2:「一寸先は闇だから、どんな世の中でも経済的に自立できるよう、手に職を付けておきたい」
今は安定した生活を送っていたとしても、ほんの少し先の未来に何が起こるかは誰にも分かりません。現に、世界では戦争や自然災害、大きな会社の倒産など予測できなかった不幸な出来事がたくさん起こっています。先行き不透明な時代だからこそ、危機感を持つことは大切なのかもしれませんね。
3:「ギャンブルの一寸先は闇…。調子に乗らず、いい所でやめておくのが賢明」
ギャンブルは、偶然や運に頼るところのある試みですよね。そこが面白いところでもあるのかもしれませんが、常に「一寸先は闇」とも言えるのではないでしょうか。
「一寸先は闇」の類語・対義語
「一寸先は闇」の類語と対義語を紹介します。それぞれの持つニュアンスは微妙に異なるので、使用するシーンによって使い分けてみてください。
類語
・塞翁が馬(さいおうがうま)
まずは意味から確認します。
《「淮南子(えなんじ)」人間訓から》人生の禍福は転々として予測できないことのたとえ。「人間万事―」
『デジタル大辞泉』(小学館)より引用
このことわざの由来は、ある中国のお話から。中国の北辺に住んでいた老人の飼い馬が、ある日逃げてしまいます。しかし、後日、逃げた馬は立派な馬を連れて帰ってきたのです。老人の息子は喜び乗ってみたところ、落馬し、骨折してしまいました。
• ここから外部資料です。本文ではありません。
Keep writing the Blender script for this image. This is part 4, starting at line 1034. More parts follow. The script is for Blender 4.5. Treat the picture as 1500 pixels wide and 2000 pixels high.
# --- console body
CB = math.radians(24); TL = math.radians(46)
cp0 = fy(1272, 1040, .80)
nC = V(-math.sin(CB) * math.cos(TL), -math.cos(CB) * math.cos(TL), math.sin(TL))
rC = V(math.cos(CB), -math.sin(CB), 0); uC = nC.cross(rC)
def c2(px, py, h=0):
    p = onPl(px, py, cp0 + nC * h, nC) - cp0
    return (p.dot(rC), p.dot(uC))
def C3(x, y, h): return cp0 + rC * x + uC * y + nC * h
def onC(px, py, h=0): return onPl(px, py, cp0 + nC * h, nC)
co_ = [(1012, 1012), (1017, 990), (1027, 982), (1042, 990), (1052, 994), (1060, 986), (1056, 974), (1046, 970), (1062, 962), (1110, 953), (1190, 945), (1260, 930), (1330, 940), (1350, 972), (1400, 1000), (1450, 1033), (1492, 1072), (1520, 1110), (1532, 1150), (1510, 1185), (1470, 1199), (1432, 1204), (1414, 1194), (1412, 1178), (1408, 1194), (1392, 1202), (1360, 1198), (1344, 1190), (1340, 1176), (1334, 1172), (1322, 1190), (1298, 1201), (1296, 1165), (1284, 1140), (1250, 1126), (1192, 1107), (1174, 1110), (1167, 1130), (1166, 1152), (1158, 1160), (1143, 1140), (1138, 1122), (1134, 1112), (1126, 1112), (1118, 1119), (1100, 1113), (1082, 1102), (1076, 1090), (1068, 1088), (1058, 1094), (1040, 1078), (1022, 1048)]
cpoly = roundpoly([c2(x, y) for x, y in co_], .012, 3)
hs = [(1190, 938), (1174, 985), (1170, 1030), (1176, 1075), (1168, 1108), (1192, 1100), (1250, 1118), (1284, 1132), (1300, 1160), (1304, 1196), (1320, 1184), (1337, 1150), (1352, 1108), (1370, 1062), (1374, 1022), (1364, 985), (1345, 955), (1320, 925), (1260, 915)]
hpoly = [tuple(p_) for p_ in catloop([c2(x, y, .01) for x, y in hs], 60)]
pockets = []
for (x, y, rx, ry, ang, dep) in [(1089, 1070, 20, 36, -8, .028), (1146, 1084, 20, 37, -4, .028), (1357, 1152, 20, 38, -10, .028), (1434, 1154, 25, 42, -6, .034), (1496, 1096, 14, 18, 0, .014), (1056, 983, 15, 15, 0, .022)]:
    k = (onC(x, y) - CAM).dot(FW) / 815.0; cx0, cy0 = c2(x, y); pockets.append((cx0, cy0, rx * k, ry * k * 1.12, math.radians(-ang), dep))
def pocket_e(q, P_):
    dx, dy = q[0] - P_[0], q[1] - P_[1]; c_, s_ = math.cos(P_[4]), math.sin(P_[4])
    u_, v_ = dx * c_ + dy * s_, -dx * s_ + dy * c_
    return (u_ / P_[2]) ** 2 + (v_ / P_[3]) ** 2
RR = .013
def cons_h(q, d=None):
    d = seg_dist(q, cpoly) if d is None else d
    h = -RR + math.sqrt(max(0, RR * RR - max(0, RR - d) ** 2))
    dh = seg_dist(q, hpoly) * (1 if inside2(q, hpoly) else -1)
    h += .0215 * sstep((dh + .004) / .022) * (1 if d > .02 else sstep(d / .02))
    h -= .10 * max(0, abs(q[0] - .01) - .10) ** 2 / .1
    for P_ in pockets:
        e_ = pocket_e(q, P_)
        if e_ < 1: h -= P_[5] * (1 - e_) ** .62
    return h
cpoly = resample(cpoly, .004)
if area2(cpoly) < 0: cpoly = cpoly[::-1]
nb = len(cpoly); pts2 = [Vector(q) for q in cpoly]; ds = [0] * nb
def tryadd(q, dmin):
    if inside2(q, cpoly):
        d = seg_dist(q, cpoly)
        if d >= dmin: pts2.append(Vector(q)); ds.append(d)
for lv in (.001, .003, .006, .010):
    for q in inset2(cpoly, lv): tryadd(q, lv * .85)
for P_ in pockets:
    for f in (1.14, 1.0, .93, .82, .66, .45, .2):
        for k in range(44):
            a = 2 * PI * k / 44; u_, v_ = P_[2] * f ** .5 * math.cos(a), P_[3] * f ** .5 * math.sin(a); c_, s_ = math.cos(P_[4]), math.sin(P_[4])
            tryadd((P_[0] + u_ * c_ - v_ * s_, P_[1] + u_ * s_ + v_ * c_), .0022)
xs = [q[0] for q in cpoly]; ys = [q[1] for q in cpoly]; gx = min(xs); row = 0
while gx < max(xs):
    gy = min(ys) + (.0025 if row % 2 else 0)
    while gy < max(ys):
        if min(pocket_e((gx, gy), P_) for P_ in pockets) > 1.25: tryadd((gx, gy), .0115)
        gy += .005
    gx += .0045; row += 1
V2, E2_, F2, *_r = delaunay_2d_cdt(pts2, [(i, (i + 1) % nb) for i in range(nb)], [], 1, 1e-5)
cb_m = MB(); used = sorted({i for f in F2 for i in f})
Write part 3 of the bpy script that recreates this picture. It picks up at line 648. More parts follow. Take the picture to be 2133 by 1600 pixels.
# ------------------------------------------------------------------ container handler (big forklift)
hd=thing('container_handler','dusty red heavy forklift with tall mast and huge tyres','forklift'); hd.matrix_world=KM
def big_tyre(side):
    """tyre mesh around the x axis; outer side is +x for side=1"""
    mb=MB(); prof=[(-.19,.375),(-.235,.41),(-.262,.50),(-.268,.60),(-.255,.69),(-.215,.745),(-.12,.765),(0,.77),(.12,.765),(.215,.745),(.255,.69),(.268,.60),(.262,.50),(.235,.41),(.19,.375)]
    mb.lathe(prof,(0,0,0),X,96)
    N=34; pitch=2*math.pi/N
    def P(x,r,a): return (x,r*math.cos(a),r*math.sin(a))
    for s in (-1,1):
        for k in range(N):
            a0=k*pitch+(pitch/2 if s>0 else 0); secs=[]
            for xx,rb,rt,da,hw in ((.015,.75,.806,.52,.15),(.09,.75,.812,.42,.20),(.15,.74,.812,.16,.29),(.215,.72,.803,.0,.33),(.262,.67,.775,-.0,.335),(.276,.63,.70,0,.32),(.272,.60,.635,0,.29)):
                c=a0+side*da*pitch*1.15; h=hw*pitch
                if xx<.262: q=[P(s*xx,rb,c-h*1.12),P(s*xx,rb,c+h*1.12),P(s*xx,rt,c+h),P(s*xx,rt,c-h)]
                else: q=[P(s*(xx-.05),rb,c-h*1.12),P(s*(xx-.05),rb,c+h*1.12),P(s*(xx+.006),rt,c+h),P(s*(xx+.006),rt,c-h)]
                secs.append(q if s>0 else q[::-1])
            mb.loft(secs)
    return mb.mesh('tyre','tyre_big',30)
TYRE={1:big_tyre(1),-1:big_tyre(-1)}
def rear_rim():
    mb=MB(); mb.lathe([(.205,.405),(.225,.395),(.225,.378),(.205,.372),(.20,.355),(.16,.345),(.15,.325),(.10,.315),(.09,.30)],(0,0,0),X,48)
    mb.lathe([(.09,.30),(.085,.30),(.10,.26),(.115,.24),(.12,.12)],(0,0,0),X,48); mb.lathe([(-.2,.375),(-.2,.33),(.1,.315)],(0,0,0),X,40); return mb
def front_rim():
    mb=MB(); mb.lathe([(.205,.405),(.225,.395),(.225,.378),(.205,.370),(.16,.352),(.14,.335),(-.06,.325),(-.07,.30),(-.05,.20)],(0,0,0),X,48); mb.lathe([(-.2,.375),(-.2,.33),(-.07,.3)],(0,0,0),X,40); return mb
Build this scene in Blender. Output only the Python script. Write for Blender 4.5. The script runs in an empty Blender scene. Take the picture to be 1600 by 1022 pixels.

しかし、その怪我のおかげで息子は戦争に行かずに済んだのです。
この話は、人生の吉凶はその時点のことだけでは決め難いことを表しています。先のことは、誰にもわからないということですね。
・明日は我が身(あすはわがみ)
こちらも意味から確認しましょう。
よくないことが、いつ自分自身にふりかかってくるかわからないということ。
『デジタル大辞泉』(小学館)より引用
他人の身にふりかかった不幸が、いつ自分にも起こるかわからないことを表しています。
対義語
・転ばぬ先の杖(ころばぬさきのつえ)
意味から確認します。
前もって用心していれば、失敗することがないというたとえ。
『デジタル大辞泉』(小学館)より引用
未来は予測できないという「一寸先は闇」に対して、「転ばぬ先の杖」は準備を怠らなければ将来起こることにも対応できるというニュアンスを持ちます。
・順風満帆(じゅんぷうまんぱん)
意味から確認します。
追い風を受け、帆がいっぱいにふくらむこと。転じて、物事が順調に思いどおりに運ぶことのたとえ。「―の人生」
『デジタル大辞泉』(小学館)より引用
「一寸先は闇」は先行きに対する不安感が含まれていますが、「順風満帆」は前向きで明るい表現です。
最後に
「一寸先は闇」という言葉が戦国時代直後に生まれたと知り、言葉の重みが増したように感じました。当時の人々は、明るくこの言葉を発することで、不安を払拭していたのかもしれませんね。